Tengo un malviaje de lo más idiota, extremadamente frívolo. De antemano sé que me merezco una ‘pamba china’, pero ahí les voy. Cada vez que me preguntan dónde vivo, me agarro el pelo, volteo para otro lado, me río nerviosamente y contesto, suavecito, casi susurrando: “En la… Roma”. Inmediatamente suelto mi justificación: “¡Pero en la parte que no está hipsterizada! ¡No hay ni un bar escenoso por ahí! ¡Y estoy a una cuadra del Metro! ¡Llego de volada al resto de la ciudad!”. Traducción: “¡Por favor no vayas a creer que soy una pinche fresita que se vino a vivir al barrio de moda y cuya idea de comida callejera es el Mercado Roma! ¡Te juro que no me dejan entrar al M.N Roy! Es más, ¡ni sé qué es eso!”.

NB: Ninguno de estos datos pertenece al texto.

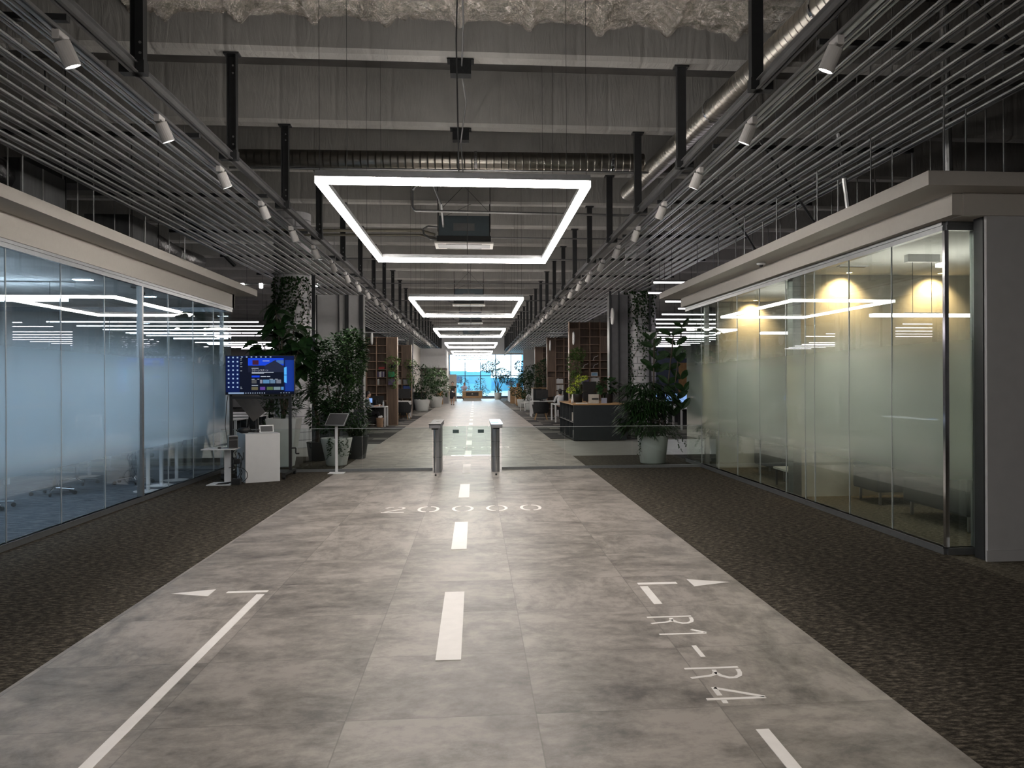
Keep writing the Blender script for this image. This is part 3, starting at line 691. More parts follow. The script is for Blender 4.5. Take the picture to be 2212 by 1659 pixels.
m = MB(); m.box(4.44, 4.52, 15.7, 15.8, 0, 3.18); m.out('wall_second_lounge_post', 'frame', kind='structure'); MB().box(4.62, 12, 15.5, 15.62, 0, 3.18).out('wall_second_lounge', 'concrete', kind='structure')
MB().box(11.8, 12, 7.5, 16.6, 0, 3.18).out('wall_lounge_side', 'concrete', kind='structure')
glazing('window_6', 'short glass end wall of the right meeting rooms', (4.40, 16.76), (9.5, 16.76), [1.1, 2.2, 3.3, 4.4], [], 3.09, 'glass')
# dome camera under the right fascia
t = thing('dome_camera', 'small white dome camera under the right fascia overhang', 'security camera', (4.14, 11.7, 3.375))
MB().lathe([(.05, 0), (.065, -.01), (.06, -.03), (.03, -.035)]).out('dome_base', 'white', t, smooth=True); MB().ball((0, 0, -.035), .032).out('dome_lens', 'black', t, smooth=True)
# camera on ceiling of left room, seen through the glass
t = thing('video_camera', 'black video camera hanging from the left meeting room ceiling', 'camera', (-4.98, 12.9, 3.12))
MB().box(-.13, .13, -.05, .05, -.03, 0).out('mount', 'black', t); MB().ball((0, 0, -.12), .06).out('camera_head', 'black', t, smooth=True); MB().tube((0, 0, -.03), (0, 0, -.1), .02).out('neck', 'black', t)
# lounge pendants with canopy box
def lounge_pendant(x, y, lab):
    t = thing('bar_pendant', lab, 'pendant lamp', (x, y, 2.43), 0, 'bar pendants in the lounges')
    m = MB(); m.box(-.64, .64, -.05, -.018, 0, .035); m.box(-.64, .64, .018, .05, 0, .035); m.out('light_bar', 'led', t)
    MB().box(-.22, .22, -.02, .02, .02, .05).out('driver_housing', 'steel_dark', t)
    MB().box(-.20, .20, -.05, .05, .66, .75).out('canopy_box', 'white', t)
    for sx in (-.12, .12): MB().tube((sx, 0, .04), (sx, 0, .66), .003, n=4).out('suspension_cable', 'steel_dark', t)
lounge_pendant(5.40, 9.6, 'white double bar pendant lamp in the nearer lounge of the right room')
lounge_pendant(5.34, 13.3, 'white double bar pendant lamp in the farther lounge of the right room')
def downlight(x, y, z, lab, cat='downlight', power=75, col=(1, .68, .34), lens='warmlens', tilt=True, size=110):
    t = thing('recessed_downlight', lab, cat, (x, y, z))
    MB().lathe([(.05, 0), (.06, -.004), (.045, -.006), (.04, 0)], n=16).out('trim_ring', 'white', t); MB().lathe([(.038, -.003), (.038, -.002)], n=14).out('lens', lens, t)
    L = bpy.data.lights.new('downlight_beam', 'SPOT'); L.energy = power; L.color = col; L.spot_size = math.radians(size); L.spot_blend = .8; L.shadow_soft_size = .03
    lo = bpy.data.objects.new('downlight_beam', L); C.objects.link(lo); lo.parent = t; lo.location = (0, 0, -.02)
    if tilt:
        lo.rotation_mode = 'QUATERNION'; lo.rotation_quaternion = (-Vector((0, .62, -1)).normalized()).to_track_quat('Z', 'Y')
downlight(5.25, 11.24, 3.18, 'warm recessed downlight washing the concrete wall, left one of the nearer lounge')
downlight(6.60, 11.24, 3.18, 'warm recessed downlight washing the concrete wall, right one of the nearer lounge')
downlight(5.28, 15.24, 3.18, 'warm recessed downlight washing the wall of the farther lounge')
t = thing('ceiling_vent', 'slim ceiling air vent in the nearer lounge of the right room', 'vent', (5.0, 10.6, 3.18))
MB().box(-.2, .2, -.05, .05, -.012, 0).out('vent_frame', 'white', t); MB().box(-.17, .17, -.025, .025, -.016, -.011).out('vent_slot', 'black', t)
# benches
def bench(lab, x, y, lx, ly, back=None):
    t = thing('lounge_bench', lab, 'bench', (x, y, 0), 0, 'dark lounge benches')
    MB().box(0, lx, 0, ly, .17, .46).out('seat', 'blackfab', t, bev=.03)
    if back == 'y': MB().box(0, lx, ly - .16, ly, .46, .80).out('backrest', 'blackfab', t, bev=.03)
    for ax in (.08, lx - .08):
        for ay in (.08, ly - .08): MB().box(ax - .015, ax + .015, ay - .015, ay + .015, 0, .17).out('leg', 'alu', t)
bench('long dark lounge bench against the concrete wall of the nearer lounge', 5.30, 10.55, 1.9, .72, 'y')
bench('large dark ottoman bench near the front glass corner of the nearer lounge', 5.30, 8.55, 1.0, 1.35)
bench('dark ottoman block filling the near corner of the right lounge', 6.5, 8.1, 1.3, 1.4)
bench('dark lounge bench in the farther lounge behind the frosted glass', 5.0, 13.2, .9, 1.35)
bench('dark lounge bench against the back wall of the farther lounge', 5.3, 14.7, 2.2, .72, 'y')
t = thing('low_table', 'low square table with pale top in the farther lounge', 'table', (4.75, 12.2, 0))
MB().box(0, .9, 0, .7, .26, .29).out('tabletop', 'bookpale', t); 
for ax in (.04, .86):
    for ay in (.04, .66): MB().box(ax - .015, ax + .015, ay - .015, ay + .015, 0, .26).out('leg', 'steel_dark', t)
# emergency exit sign, standing free behind glass as a reflection source on the left side of the hall
# ---- left room contents
def bar_pendant2(x, y, lab, L_=2.4):
    t = thing('linear_pendant', lab, 'pendant lamp', (x, y, 2.84), 0, 'linear pendants in the left meeting room')
    MB().box(-L_ / 2, L_ / 2, -.03, .03, 0, .04).out('light_bar', 'tubecool', t); MB().box(-L_ / 2, L_ / 2, -.032, .032, .04, .08).out('housing', 'alu', t)
    for sx in (-L_ * .4, L_ * .4): MB().tube((sx, 0, .08), (sx, 0, .28), .004, n=4).out('suspension_cable', 'steel_dark', t)
bar_pendant2(-7.0, 12.4, 'linear pendant lamp in the left meeting room, just left of the glass mullion')
bar_pendant2(-6.85, 9.95, 'linear pendant lamp in the left meeting room, nearer the camera')
bar_pendant2(-6.9, 7.0, 'linear pendant lamp at the near end of the left meeting room')
for k, (x, y) in enumerate(((-5.45, 12.1), (-8.0, 12.1), (-5.45, 14.4))):
    t = thing('recessed_downlight', f'small cool ceiling light in the left meeting room, {ORD[k]} one', 'downlight', (x, y, 3.12))
    MB().box(-.12, .12, -.05, .05, -.01, 0).out('lens', 'tubecool', t); MB().box(-.13, .13, -.06, .06, -.006, 0).out('trim_ring', 'white', t)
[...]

Qué babosada, ¿no? Llevo seis años cómodamente instalada acá. Mi departamento está bonito, en efecto me muevo rápido a todos lados –me ahorro una lanísima porque casi no necesito taxis–, se come muy rico y barato en mi cuadra y hasta hay una tienda de abarrotes 24 horas a la vuelta. No me quiero ir nunca. Pero no me gusta lo que vivir en la Roma “dice de mí”. Es un barrio cuyo discurso actual “no me representa”. Como si la colonia fuera algo que te pones, un producto de consumo: un bolso MK, un coche blanco con alerones, un tatuaje de letras árabes, una camiseta de los Black Keys. Ay, ¡me avergüenzo de que me avergüence! ¡Es un vergüenception!
Pero como soy una persona razonable (poquito), no me mudo que no y que no. ¿Se imaginan? ¿Ir persiguiendo los barrios “auténticos” e irlos abandonando cuando ya estén “muy choteados”? “Dejo la Roma, me voy a la Juárez”. Y luego a San Rafael, Tabacalera, Santa María la Ribera, Anáhuac, Popotla, Clavería… y así hasta llegar a Tlalnepantla. Y luego de regreso. Ser un trashumante de la gentrificación. Todo con tal de preservarse cooooool, de poder presumir que llegaste antes que todo mundo. ¡Pfff!
Les advertí que era una estupidez. Ahora procedo a meterme debajo de las cobijas, recibir los zapes virtuales y esperar a que la colonia termine de pasar de moda.